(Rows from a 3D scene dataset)

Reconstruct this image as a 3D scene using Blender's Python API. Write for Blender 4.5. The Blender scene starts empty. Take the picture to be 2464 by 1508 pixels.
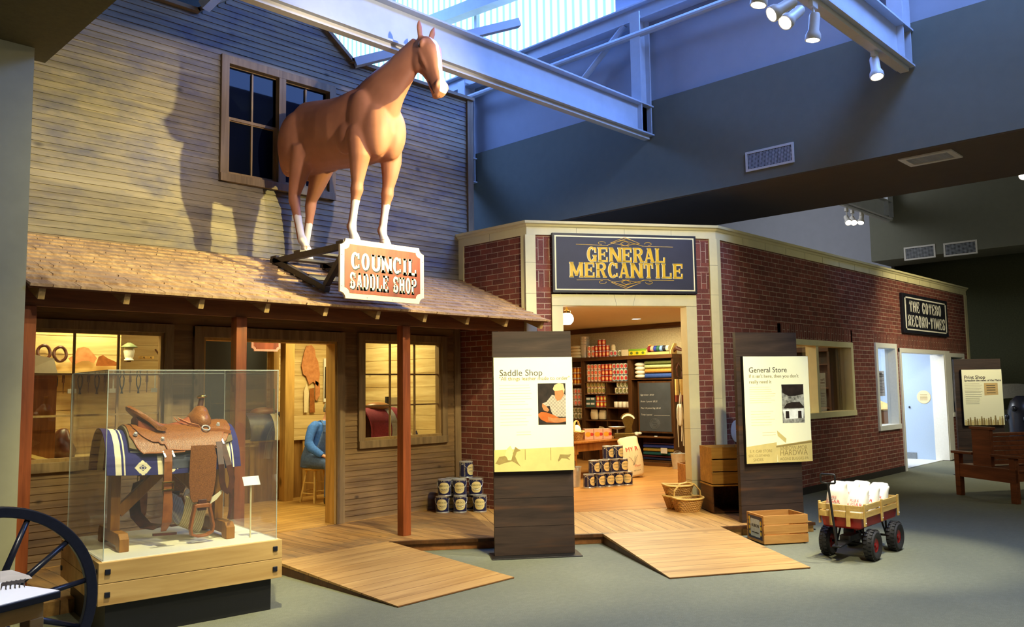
import bpy, bmesh, math, random
import numpy as np
from mathutils import Vector, Matrix, noise
rnd = random.Random(7)
PI = math.pi
S = bpy.context.scene
COL = S.collection

# ---------------------------------------------------------------- camera (2464 x 1508)
F = 1984.478; YAW, PITCH, ROLL = 0.77153291, 0.08866158, -0.01444888
CAM = Vector((0, 0, 1.6))
FW = Vector((math.cos(PITCH)*math.cos(YAW), math.cos(PITCH)*math.sin(YAW), math.sin(PITCH)))
_r = Vector((math.sin(YAW), -math.cos(YAW), 0)); _u = _r.cross(FW)
RT = _r*math.cos(ROLL) + _u*math.sin(ROLL)
UP = _u*math.cos(ROLL) - _r*math.sin(ROLL)
cd = bpy.data.cameras.new('camera'); cam = bpy.data.objects.new('camera', cd); COL.objects.link(cam)
cd.sensor_width = 36; cd.lens = F/2464*36; cd.clip_end = 200; cd.clip_start = 0.05
cam.matrix_world = Matrix(((RT.x, UP.x, -FW.x, CAM.x), (RT.y, UP.y, -FW.y, CAM.y), (RT.z, UP.z, -FW.z, CAM.z), (0, 0, 0, 1)))
S.camera = cam
# survey helpers used to measure where real surfaces stand
def ray(x, y): return FW*F + RT*(x-1232) - UP*(y-754)
def _on(x, y, a, v):
    d = ray(x, y); return CAM + d*((v-CAM[a])/d[a])
def ox(x, y, v): return _on(x, y, 0, v)
def oy(x, y, v): return _on(x, y, 1, v)
def oz(x, y, v=0.0): return _on(x, y, 2, v)
def od(x, y, d): return CAM + ray(x, y)*(d/F)

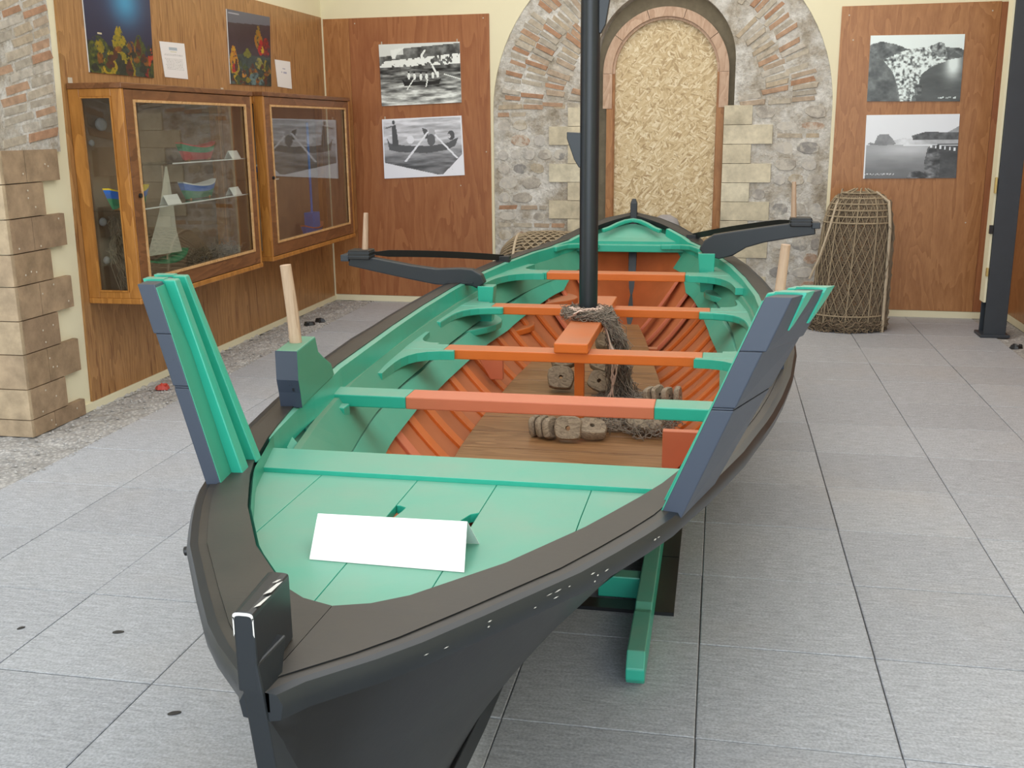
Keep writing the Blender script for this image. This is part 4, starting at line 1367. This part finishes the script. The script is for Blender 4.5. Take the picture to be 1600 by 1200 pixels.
# ================================================================== PICTURES ON THE WALLS
def grid(w, h):
    x = (np.arange(w) + .5) / w
    y = (np.arange(h) + .5) / h
    return np.meshgrid(x, y)
def inside(X, Y, poly):
    r = np.zeros(X.shape, bool)
    n = len(poly)
    for i in range(n):
        x0, y0 = poly[i]
        x1, y1 = poly[(i + 1) % n]
        if y0 == y1:
            continue
        c = (Y >= min(y0, y1)) & (Y < max(y0, y1))
        xx = x0 + (Y - y0) * (x1 - x0) / (y1 - y0)
        r ^= c & (X < xx)
    return r
def near_line(X, Y, a, b, wd):
    ax, ay = a
    dx, dy = b[0] - ax, b[1] - ay
    t = np.clip(((X - ax) * dx + (Y - ay) * dy) / (dx * dx + dy * dy), 0, 1)
    return np.hypot(X - ax - t * dx, (Y - ay - t * dy)) < wd
def blob(X, Y, cx, cy, rx, ry):
    return ((X - cx) / rx) ** 2 + ((Y - cy) / ry) ** 2 < 1
def grey(v, tint=(.97, 1.0, 1.0)):
    return np.stack([v * t for t in tint], -1)
NWP, NHP = 132, 96
X, Y = grid(NWP, NHP)

def pic_crew():
    rip = fbm(NWP, NHP, (7, 26), 3, 4)
    v = .30 + (rip - .5) * 1.0 + np.clip(Y - .45, 0, 1) * .62
    v = np.where(Y < .42, .30 + (fbm(NWP, NHP, (14, 10), 4) - .5) * .55, v)
    v = np.where(Y < .10 - .08 * X + .10 * (X < .3), .72, v)
    v = np.where(inside(X, Y, [(.16, .24), (.14, .10), (.33, .06), (.22, .16), (.2, .24)]), .82, v)
    rocks = (np.abs(Y - (.33 - .06 * X)) < .05 + .03 * X * 1.2) & (fbm(NWP, NHP, (26, 14), 5, 3) > .40)
    v = np.where(rocks, .90, v)
    v = np.where(inside(X, Y, [(.27, .58), (.32, .62), (.70, .62), (.76, .58), (.73, .68), (.30, .69)]), .10, v)
    for cx, cy in ((.36, .53), (.43, .54), (.51, .55), (.58, .55), (.66, .53), (.72, .52)):
        v = np.where(blob(X, Y, cx, cy, .017, .055), .88, v)
        v = np.where(blob(X, Y, cx, cy - .065, .012, .016), .12, v)
    v = np.where(blob(X, Y, .53, .25, .016, .085), .95, v)
    v = np.where(near_line(X, Y, (.54, .18), (.57, .12), .012), .93, v)
    v = np.where(near_line(X, Y, (.66, .38), (.72, .55), .012), .85, v)
    for a, b in (((.42, .58), (.33, .75)), ((.59, .60), (.57, .71)), ((.80, .52), (1.0, .61))):
        v = np.where(near_line(X, Y, a, b, .007), .80, v)
    return grey(np.clip(v * 1.25, .10, .97), (.98, 1.0, .99))

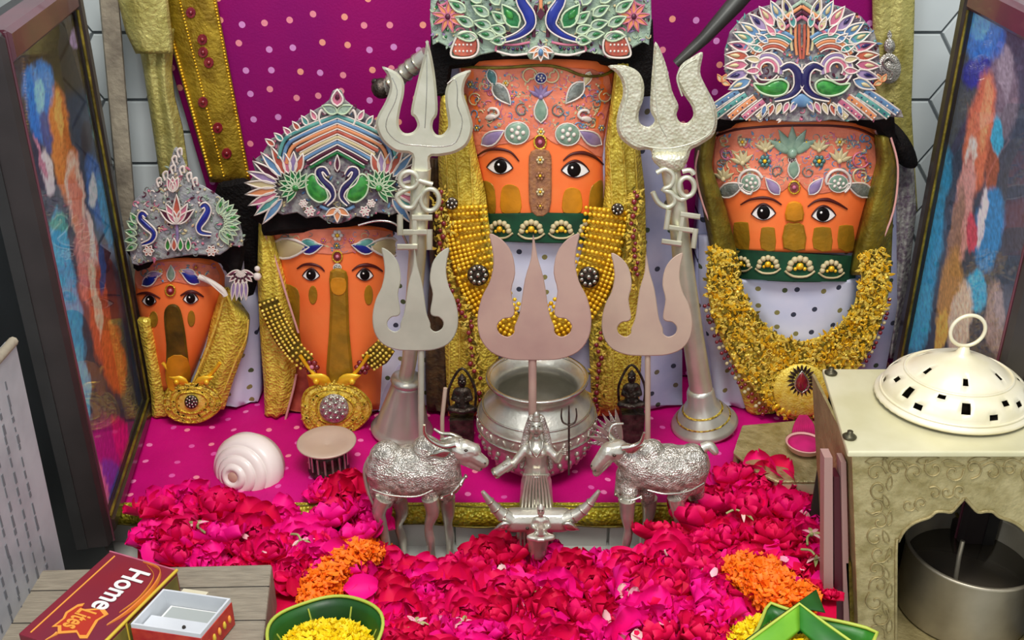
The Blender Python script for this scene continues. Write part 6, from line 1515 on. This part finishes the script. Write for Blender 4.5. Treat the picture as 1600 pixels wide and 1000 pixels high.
def lettering(par, txt, p, dx, dy, wide, tall, mt, lift=.0003, nm='lettering'):
    cu = bpy.data.curves.new('t', 'FONT'); cu.body = txt; cu.size = 1; cu.extrude = .01; cu.offset = .02
    o = bpy.data.objects.new('t', cu); COL.objects.link(o); bpy.context.view_layer.update()
    me = bpy.data.meshes.new_from_object(o); bpy.data.objects.remove(o)
    xs = [v.co.x for v in me.vertices]; ys = [v.co.y for v in me.vertices]; me.transform(Matrix.Translation((-min(xs), -min(ys), 0))); fx, fy = wide/(max(xs)-min(xs)), tall/(max(ys)-min(ys))
    n = dx.cross(dy).normalized(); M_ = Matrix((dx*fx, dy*fy, n*.02)).transposed().to_4x4(); w_ = Vector(par['_w'])
    M_.translation = p+n*lift-w_; me.transform(M_); me.materials.clear(); me.materials.append(MT[mt])
    if M_.determinant() < 0: me.flip_normals()
    r_ = bpy.data.objects.new(nm, me); COL.objects.link(r_); r_.parent = par; r_['_w'] = par['_w']; return r_
dxl, dyl = e2, e1
# flame-coloured crescent round the first word
q = MB(); c_ = [Q_(u, v, zt+.0002) for u, v in ((.52, .02), (.80, .05), (.93, .18), (.97, .36), (.93, .55), (.84, .70))]; q.tube(catmull(c_, 5), [.0006+.0032*sin(pi*i/25) for i in range(26)], 8, flat=.12); q.build('swoosh', 'ink_flame', sl)
q = MB(); c_ = [Q_(u, v, zt+.0004) for u, v in ((.60, .04), (.80, .12), (.88, .24), (.90, .40), (.84, .56))]; q.tube(catmull(c_, 5), [.0004+.0014*sin(pi*i/20) for i in range(21)], 8, flat=.12); q.build('swoosh', 'ink_orange', sl)
lettering(sl, 'Home', Q_(.46, .12), dxl, dyl, .47*lL, .30*wL, 'paper_white', .0008)
em = [(.30, .60), (.36, .57), (.38, .64), (.62, .56), (.74, .60), (.70, .68), (.78, .86), (.70, .88), (.60, .84), (.42, .90), (.34, .84), (.28, .86), (.30, .76), (.26, .70)]
q = MB(); q.hexa([Q_(u, v, zt+.0001) for u, v in em], [Q_(u, v, zt+.0005) for u, v in em]); eb = q.build('emblem', 'ink_orange', sl)
em2 = [(.5+(u-.5)*.84, .73+(v-.73)*.82) for u, v in em]; q = MB(); q.hexa([Q_(u, v, zt+.0004) for u, v in em2], [Q_(u, v, zt+.0007) for u, v in em2]); q.build('emblem', 'ink_red', sl)
lettering(sl, 'Lites', Q_(.38, .63), dxl, dyl, .20*lL, .24*wL, 'ink_orange', .0010)
q = MB(); q.tube(catmull([Q_(.42, .90, zt+.0003), Q_(.40, .93, zt+.0003), Q_(.36, .985, zt+.0003)], 4), [.0016, .0022, .002, .0016, .0013, .001, .0008, .0006, .0003], 7, flat=.2); q.build('flame', 'ink_orange', sl)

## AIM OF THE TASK
Please reproduce the listing exactly from its opening line through the line that contains "COL = S.collection", both included, with all pictures omitted.

## FINAL ANSWER
Reconstruct this image as a 3D scene using Blender's Python API. Write for Blender 4.5. The Blender scene starts empty. Take the picture to be 2464 by 1508 pixels.
import bpy, bmesh, math, random
import numpy as np
from mathutils import Vector, Matrix, noise
rnd = random.Random(7)
PI = math.pi
S = bpy.context.scene
COL = S.collection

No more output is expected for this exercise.